--- Start ---
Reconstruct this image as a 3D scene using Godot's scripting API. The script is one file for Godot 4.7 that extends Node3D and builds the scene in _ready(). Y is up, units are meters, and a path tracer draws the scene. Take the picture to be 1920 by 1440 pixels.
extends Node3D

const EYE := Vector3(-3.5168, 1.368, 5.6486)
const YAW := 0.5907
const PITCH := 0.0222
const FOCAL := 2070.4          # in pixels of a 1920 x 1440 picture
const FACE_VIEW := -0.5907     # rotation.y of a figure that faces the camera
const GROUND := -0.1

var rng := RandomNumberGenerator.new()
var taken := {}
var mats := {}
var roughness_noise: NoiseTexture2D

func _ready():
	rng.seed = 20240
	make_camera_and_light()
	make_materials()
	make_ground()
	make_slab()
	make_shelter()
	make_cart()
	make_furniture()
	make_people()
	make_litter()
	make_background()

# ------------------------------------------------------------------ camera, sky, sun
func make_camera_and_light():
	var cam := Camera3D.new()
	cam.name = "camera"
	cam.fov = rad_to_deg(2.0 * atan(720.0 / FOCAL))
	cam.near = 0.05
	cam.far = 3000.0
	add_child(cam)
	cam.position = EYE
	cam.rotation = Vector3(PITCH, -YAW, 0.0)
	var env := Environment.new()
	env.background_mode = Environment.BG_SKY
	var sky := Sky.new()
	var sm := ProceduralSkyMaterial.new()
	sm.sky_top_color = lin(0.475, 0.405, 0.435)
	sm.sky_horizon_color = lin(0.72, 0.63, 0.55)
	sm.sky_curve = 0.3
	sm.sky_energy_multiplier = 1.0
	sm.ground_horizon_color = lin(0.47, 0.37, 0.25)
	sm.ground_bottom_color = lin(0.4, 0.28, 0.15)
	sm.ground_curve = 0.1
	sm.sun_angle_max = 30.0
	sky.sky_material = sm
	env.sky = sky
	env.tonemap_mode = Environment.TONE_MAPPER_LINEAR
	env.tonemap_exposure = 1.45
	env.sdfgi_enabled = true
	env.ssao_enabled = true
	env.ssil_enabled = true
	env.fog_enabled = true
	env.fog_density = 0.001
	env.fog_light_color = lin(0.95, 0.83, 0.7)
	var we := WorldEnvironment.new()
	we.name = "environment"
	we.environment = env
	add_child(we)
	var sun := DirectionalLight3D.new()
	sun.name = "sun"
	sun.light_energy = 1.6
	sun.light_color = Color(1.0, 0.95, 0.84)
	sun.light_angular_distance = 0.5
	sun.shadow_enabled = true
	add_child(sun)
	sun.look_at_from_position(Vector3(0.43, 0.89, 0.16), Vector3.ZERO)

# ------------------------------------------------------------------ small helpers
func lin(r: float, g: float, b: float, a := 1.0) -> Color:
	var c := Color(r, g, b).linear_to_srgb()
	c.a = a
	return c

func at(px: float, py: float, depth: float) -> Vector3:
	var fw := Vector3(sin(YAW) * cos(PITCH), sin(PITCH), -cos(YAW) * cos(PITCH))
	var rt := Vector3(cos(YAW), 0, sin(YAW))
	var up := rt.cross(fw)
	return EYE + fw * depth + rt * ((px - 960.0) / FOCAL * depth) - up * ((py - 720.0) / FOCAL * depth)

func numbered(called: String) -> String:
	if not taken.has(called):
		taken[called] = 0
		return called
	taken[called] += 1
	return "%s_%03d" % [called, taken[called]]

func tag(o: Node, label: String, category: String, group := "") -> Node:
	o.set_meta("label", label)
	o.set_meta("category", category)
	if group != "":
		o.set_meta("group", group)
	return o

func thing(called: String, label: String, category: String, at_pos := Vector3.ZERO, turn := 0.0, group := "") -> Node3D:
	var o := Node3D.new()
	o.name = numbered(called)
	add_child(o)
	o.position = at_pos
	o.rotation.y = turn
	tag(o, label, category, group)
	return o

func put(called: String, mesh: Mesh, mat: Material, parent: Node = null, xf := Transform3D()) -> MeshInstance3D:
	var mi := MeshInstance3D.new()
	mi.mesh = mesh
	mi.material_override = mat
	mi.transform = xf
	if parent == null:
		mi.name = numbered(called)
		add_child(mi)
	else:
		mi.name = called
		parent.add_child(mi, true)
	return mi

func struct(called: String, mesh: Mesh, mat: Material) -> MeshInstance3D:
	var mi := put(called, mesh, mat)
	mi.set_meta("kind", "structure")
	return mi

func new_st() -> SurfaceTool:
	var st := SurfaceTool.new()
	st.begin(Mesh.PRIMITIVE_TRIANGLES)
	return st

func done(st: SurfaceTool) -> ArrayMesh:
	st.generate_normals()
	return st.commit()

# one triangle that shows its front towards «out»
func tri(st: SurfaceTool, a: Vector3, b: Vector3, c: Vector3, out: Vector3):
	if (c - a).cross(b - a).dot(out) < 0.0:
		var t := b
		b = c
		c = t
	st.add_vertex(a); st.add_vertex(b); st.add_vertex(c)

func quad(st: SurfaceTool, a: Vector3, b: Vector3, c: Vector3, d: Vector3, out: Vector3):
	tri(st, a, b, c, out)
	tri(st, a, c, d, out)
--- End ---
Instructions for the task: Only a number is wanted: how many lines contain the word "that"?

Exercise result: 3